# SUPPLIED MATERIAL start

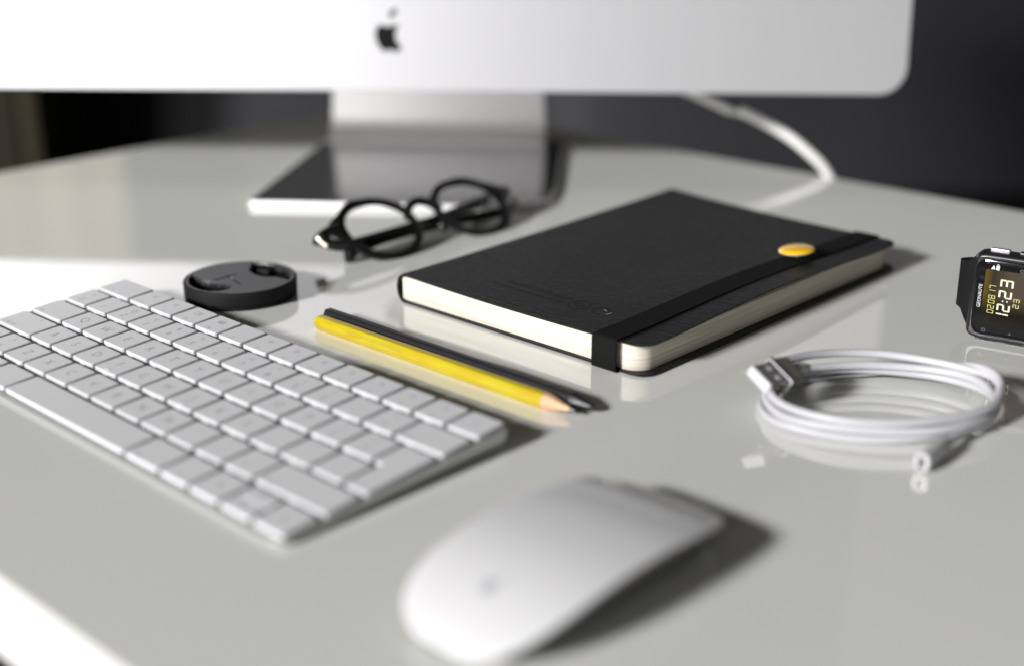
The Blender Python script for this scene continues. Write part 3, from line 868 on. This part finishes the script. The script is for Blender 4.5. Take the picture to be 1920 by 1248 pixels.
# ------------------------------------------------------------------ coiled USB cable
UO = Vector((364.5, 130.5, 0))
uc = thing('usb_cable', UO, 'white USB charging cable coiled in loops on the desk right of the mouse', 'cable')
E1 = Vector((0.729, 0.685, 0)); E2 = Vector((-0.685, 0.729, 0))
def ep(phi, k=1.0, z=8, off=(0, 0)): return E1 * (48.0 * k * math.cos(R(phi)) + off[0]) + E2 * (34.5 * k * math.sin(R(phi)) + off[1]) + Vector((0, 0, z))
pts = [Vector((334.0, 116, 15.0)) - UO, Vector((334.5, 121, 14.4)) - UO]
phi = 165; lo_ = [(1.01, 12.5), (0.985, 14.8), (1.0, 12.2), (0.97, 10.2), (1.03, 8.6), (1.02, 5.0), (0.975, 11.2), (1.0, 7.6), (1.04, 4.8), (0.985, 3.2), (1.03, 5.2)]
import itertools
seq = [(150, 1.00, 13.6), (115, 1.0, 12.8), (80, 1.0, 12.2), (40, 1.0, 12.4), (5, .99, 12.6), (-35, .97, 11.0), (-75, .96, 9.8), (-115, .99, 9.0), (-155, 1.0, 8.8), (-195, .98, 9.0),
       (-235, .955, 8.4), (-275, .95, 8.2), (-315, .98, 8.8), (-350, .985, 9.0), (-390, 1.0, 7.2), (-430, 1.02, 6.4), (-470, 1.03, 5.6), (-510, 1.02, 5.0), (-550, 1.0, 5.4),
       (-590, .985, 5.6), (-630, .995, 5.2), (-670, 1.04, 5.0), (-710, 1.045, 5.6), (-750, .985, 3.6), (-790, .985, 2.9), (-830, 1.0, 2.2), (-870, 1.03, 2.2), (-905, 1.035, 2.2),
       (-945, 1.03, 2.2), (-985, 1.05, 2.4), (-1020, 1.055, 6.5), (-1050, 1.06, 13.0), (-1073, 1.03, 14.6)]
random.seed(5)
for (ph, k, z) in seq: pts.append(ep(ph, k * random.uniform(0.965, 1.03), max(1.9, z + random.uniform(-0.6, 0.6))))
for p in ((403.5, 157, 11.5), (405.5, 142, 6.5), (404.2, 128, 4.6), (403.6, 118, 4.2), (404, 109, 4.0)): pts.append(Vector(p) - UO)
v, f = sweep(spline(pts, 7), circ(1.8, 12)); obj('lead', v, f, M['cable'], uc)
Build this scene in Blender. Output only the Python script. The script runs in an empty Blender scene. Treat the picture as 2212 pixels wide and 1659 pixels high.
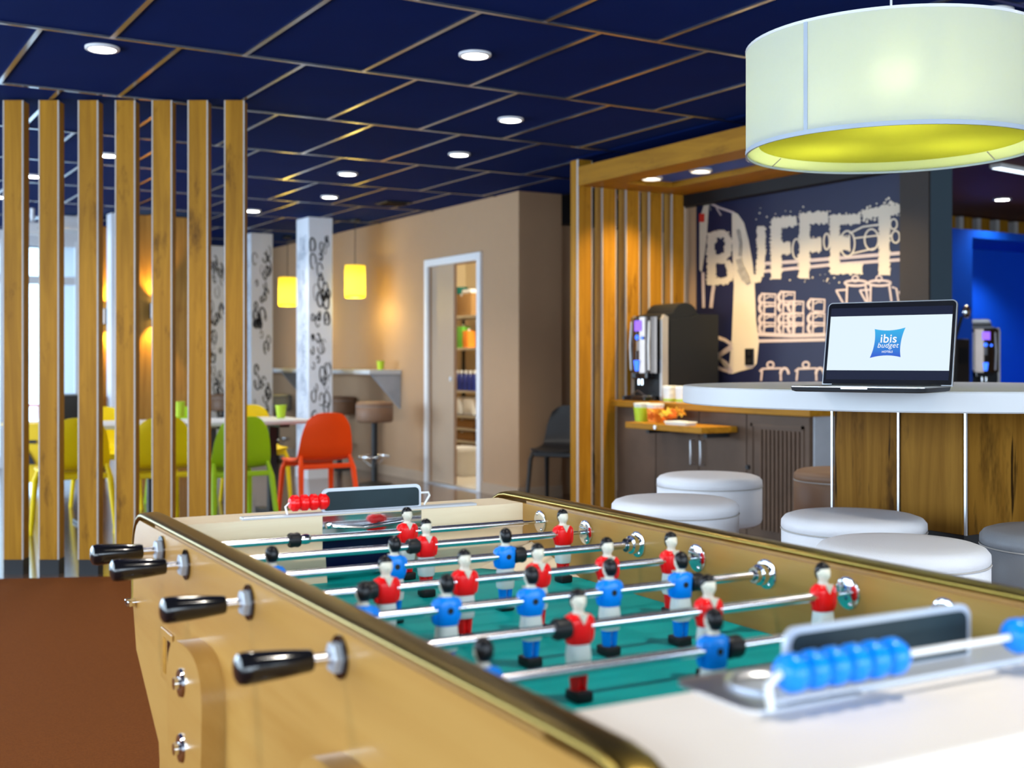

# SUPPLIED MATERIAL end
# SUPPLIED MATERIAL start

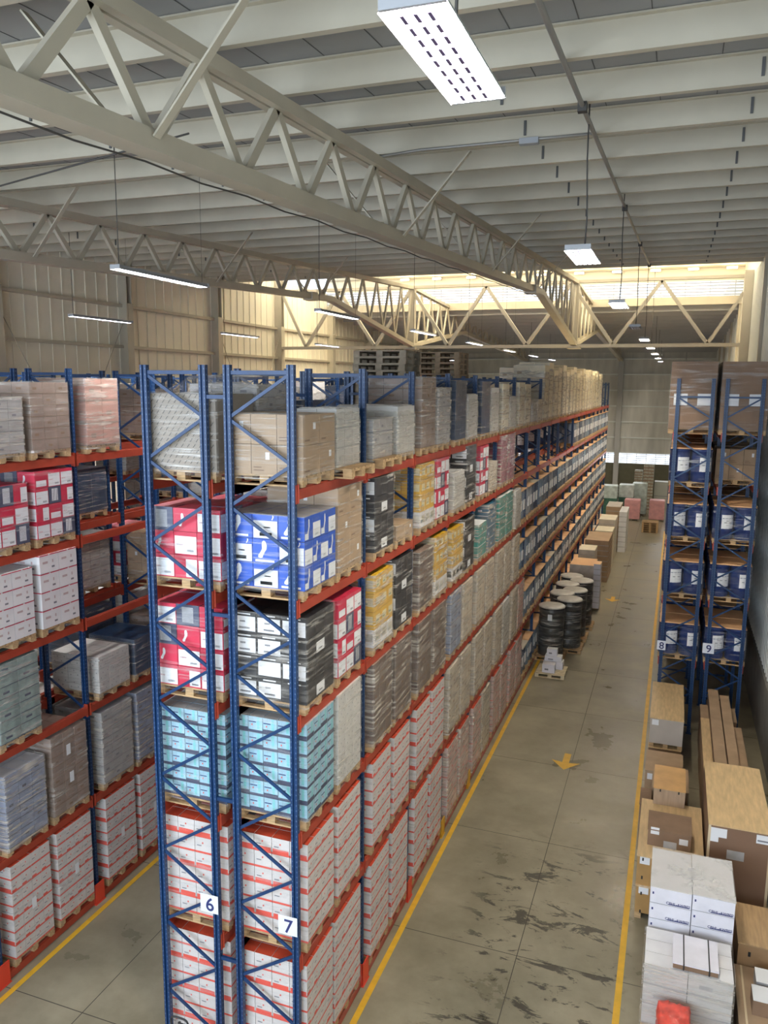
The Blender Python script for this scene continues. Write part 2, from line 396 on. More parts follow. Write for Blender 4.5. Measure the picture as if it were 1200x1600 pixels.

# SUPPLIED MATERIAL end

WORK REQUIRED
Transcribe the records above exactly, beginning at the line that contains "by 1248 pixels." and ending with the line that contains "Build this scene", both included, and nothing else.

WORKED SOLUTION
The Blender Python script for this scene continues. Write part 3, from line 868 on. This part finishes the script. The script is for Blender 4.5. Take the picture to be 1920 by 1248 pixels.
# ------------------------------------------------------------------ coiled USB cable
UO = Vector((364.5, 130.5, 0))
uc = thing('usb_cable', UO, 'white USB charging cable coiled in loops on the desk right of the mouse', 'cable')
E1 = Vector((0.729, 0.685, 0)); E2 = Vector((-0.685, 0.729, 0))
def ep(phi, k=1.0, z=8, off=(0, 0)): return E1 * (48.0 * k * math.cos(R(phi)) + off[0]) + E2 * (34.5 * k * math.sin(R(phi)) + off[1]) + Vector((0, 0, z))
pts = [Vector((334.0, 116, 15.0)) - UO, Vector((334.5, 121, 14.4)) - UO]
phi = 165; lo_ = [(1.01, 12.5), (0.985, 14.8), (1.0, 12.2), (0.97, 10.2), (1.03, 8.6), (1.02, 5.0), (0.975, 11.2), (1.0, 7.6), (1.04, 4.8), (0.985, 3.2), (1.03, 5.2)]
import itertools
seq = [(150, 1.00, 13.6), (115, 1.0, 12.8), (80, 1.0, 12.2), (40, 1.0, 12.4), (5, .99, 12.6), (-35, .97, 11.0), (-75, .96, 9.8), (-115, .99, 9.0), (-155, 1.0, 8.8), (-195, .98, 9.0),
       (-235, .955, 8.4), (-275, .95, 8.2), (-315, .98, 8.8), (-350, .985, 9.0), (-390, 1.0, 7.2), (-430, 1.02, 6.4), (-470, 1.03, 5.6), (-510, 1.02, 5.0), (-550, 1.0, 5.4),
       (-590, .985, 5.6), (-630, .995, 5.2), (-670, 1.04, 5.0), (-710, 1.045, 5.6), (-750, .985, 3.6), (-790, .985, 2.9), (-830, 1.0, 2.2), (-870, 1.03, 2.2), (-905, 1.035, 2.2),
       (-945, 1.03, 2.2), (-985, 1.05, 2.4), (-1020, 1.055, 6.5), (-1050, 1.06, 13.0), (-1073, 1.03, 14.6)]
random.seed(5)
for (ph, k, z) in seq: pts.append(ep(ph, k * random.uniform(0.965, 1.03), max(1.9, z + random.uniform(-0.6, 0.6))))
for p in ((403.5, 157, 11.5), (405.5, 142, 6.5), (404.2, 128, 4.6), (403.6, 118, 4.2), (404, 109, 4.0)): pts.append(Vector(p) - UO)
v, f = sweep(spline(pts, 7), circ(1.8, 12)); obj('lead', v, f, M['cable'], uc)
Build this scene in Blender. Output only the Python script. The script runs in an empty Blender scene. Treat the picture as 2212 pixels wide and 1659 pixels high.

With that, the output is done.